Not only do I believe that the impacts of violence against Black bodies could push someone to mentally breaking, I also refuse to say Sandra Bland didn’t commit suicide because she is “not that type of person”. It is dangerous to push that narrative because it implies that there is a type, and does not leave room for nuanced discussions of mental health in the face of violence.

There is not a type of person who commits suicide. There are red flags for some people, ranging from a history of depression to past attempts, but I believe anyone can reach a breaking point. The only “evidence” that says she was not “that type of person” is the archetype of the “strong Black woman,” which does not allow for Sandra Bland to be a full human being who was impacted by trauma. This narrative also paints suicide as weakness.

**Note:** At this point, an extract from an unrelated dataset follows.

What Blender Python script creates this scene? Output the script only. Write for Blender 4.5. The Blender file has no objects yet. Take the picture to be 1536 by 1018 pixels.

And for me, as someone who lives with depression and suicidal thoughts, suicide has always lingered in the back of my head as the option to say I am strong enough to walk away from this life of fighting systems that seek to destroy me.

The shifting of suicide from a position of weakness is why I want us to not take suicide off the table and to recognize the power within that action, if she did commit suicide. Sandra, from the beginning, refused to give up her power. And in that jail cell suicide may have been a form of resistance and an astounding statement of self-love. A statement saying I will not give you the power to kill me and I love myself enough to not endure you killing me slowly.

I want us to hold multiple truths. Whether Sandra Bland committed suicide or not, we can indict a system. We must hold nuanced discussions that address the implications of state violence while removing the stigma around mental health and suicide, recognizing that state-sanctioned violence can produce suicide as a response. Black people, especially Black women, do not all possess the strength and resiliency to continue to move through a world made brutal by white supremacy. And we can fight against state-sanctioned violence while recognizing the ways in which suicide can be a manifestation and a resistance to that same violence.

So #IfIDieInPoliceCustody, I ask you to do what I am doing for Sandra Bland. Do not deny me full humanity, including the possibility of suicide, and do not stop pushing and interrogating the circumstances surrounding my arrest and my death. Do not wait for a cause of death report to indict the system. Know that no matter how I died, by my hands or the hands of someone else, the system is guilty. Be it a bullet or a self-tied noose, this system kills Black people.